**Exercise details:** Find and return each line containing "scene".

**Dataset section:**
******************************

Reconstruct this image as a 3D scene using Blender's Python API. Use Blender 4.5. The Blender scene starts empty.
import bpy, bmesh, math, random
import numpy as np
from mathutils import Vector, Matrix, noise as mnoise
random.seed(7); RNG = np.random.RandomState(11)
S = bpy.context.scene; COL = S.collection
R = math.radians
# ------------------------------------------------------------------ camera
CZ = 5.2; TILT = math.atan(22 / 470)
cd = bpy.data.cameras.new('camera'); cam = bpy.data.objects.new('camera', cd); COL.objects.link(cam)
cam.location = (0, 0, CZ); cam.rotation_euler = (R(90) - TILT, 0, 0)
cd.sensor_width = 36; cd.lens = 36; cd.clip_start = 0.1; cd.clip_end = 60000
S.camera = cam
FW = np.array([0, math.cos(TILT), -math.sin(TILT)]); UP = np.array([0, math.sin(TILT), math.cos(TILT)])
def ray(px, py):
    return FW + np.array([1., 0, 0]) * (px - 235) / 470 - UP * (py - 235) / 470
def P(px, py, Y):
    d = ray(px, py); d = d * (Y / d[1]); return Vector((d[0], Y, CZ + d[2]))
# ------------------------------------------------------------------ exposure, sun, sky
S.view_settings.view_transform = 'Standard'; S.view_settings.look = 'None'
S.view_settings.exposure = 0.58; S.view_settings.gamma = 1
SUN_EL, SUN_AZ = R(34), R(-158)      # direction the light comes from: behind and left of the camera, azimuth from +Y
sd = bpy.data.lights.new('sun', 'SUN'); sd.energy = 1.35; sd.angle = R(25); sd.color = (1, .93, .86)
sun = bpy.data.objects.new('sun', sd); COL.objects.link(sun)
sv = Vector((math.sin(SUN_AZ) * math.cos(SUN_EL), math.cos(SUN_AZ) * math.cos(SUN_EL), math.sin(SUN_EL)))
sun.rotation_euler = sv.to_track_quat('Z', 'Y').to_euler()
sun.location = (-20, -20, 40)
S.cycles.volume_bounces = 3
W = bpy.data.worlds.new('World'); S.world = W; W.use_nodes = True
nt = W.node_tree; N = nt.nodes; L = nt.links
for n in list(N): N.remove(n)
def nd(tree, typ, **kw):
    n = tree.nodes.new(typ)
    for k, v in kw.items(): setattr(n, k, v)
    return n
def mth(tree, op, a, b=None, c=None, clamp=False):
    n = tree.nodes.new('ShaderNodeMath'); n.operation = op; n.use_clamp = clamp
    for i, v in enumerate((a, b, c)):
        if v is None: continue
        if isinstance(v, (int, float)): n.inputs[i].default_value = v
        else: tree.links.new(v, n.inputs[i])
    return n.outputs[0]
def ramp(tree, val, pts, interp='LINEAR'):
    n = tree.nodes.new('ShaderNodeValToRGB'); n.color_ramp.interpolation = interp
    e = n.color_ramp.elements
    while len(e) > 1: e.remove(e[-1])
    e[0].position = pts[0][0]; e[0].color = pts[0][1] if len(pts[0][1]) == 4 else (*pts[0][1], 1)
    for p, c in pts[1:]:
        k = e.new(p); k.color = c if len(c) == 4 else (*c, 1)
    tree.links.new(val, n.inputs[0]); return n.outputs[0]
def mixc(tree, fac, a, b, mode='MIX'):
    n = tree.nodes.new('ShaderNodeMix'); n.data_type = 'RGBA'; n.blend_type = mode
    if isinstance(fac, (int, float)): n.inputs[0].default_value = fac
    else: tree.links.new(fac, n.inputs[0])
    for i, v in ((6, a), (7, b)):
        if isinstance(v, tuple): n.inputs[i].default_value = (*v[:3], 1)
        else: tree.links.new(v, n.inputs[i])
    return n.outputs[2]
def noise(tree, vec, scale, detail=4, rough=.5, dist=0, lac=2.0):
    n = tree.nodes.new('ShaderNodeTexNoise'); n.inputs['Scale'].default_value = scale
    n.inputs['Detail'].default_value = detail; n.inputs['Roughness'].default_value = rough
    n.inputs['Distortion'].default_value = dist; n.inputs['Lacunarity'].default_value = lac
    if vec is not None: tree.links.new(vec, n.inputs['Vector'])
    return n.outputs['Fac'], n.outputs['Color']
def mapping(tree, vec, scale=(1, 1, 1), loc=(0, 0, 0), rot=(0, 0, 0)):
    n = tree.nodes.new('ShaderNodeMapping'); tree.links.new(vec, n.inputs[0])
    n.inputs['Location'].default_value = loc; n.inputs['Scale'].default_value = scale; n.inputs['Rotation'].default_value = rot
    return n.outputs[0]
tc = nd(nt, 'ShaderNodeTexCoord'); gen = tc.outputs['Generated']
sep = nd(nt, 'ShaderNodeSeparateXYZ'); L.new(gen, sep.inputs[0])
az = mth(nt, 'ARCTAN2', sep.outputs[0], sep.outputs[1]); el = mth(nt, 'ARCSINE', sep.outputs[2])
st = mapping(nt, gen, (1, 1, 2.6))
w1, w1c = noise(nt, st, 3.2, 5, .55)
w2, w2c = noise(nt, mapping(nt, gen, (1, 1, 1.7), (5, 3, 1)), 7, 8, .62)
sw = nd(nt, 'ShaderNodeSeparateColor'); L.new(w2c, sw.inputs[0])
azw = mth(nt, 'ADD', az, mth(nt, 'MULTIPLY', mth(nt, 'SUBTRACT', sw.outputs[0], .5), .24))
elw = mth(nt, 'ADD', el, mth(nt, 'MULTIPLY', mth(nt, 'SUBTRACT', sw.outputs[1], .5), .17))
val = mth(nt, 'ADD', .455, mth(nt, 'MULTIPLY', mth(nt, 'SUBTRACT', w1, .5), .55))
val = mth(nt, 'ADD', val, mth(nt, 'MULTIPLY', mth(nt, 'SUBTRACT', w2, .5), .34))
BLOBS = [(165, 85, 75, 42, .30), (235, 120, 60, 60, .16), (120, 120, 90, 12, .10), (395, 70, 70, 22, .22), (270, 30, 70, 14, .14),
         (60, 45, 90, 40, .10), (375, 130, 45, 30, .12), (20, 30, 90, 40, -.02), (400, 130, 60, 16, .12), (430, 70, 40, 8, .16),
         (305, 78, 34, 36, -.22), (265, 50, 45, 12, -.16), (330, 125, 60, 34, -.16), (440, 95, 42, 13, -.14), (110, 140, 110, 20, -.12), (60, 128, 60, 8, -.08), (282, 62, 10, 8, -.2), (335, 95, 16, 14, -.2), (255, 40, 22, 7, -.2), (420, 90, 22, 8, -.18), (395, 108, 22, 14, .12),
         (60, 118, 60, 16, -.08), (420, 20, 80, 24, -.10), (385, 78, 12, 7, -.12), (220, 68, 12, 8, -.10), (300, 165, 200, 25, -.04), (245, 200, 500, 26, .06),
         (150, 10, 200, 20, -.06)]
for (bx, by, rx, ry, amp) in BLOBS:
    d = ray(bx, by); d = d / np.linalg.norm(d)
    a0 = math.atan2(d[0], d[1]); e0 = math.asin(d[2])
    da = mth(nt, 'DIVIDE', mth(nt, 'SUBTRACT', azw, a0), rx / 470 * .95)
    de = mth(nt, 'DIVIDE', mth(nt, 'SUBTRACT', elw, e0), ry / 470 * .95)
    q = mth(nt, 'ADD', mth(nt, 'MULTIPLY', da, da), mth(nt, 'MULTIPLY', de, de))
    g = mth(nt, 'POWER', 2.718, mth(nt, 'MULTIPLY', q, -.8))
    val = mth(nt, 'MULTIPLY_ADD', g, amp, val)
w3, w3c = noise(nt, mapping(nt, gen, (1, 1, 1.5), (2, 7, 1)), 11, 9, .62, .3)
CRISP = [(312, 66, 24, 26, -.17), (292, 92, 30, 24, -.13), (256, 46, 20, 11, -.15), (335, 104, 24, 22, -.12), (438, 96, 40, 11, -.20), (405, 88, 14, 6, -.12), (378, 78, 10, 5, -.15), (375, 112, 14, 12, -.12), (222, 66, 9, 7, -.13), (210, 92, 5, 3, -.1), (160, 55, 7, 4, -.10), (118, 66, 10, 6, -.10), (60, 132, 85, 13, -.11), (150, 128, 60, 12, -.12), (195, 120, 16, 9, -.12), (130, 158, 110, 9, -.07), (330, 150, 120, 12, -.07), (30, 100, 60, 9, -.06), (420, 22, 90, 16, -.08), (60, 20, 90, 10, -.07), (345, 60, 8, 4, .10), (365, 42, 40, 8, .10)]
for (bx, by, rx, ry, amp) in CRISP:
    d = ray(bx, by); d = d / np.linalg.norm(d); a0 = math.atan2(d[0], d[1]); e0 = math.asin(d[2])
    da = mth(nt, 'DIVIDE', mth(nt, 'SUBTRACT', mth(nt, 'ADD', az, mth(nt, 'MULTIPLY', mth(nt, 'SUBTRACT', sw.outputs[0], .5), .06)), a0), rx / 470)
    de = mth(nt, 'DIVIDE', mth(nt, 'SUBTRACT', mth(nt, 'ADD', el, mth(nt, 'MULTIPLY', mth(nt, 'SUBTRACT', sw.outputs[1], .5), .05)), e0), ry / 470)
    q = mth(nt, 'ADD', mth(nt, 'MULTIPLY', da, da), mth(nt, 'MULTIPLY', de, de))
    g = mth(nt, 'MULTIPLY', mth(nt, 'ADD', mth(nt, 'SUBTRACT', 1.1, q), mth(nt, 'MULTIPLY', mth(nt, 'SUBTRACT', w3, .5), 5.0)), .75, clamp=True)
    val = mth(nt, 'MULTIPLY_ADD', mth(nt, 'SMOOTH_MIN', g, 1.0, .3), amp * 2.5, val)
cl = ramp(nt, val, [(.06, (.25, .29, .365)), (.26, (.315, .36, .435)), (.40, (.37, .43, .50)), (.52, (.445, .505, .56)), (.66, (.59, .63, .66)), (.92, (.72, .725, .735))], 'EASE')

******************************

**Task result:**
Reconstruct this image as a 3D scene using Blender's Python API. Use Blender 4.5. The Blender scene starts empty.
S = bpy.context.scene; COL = S.collection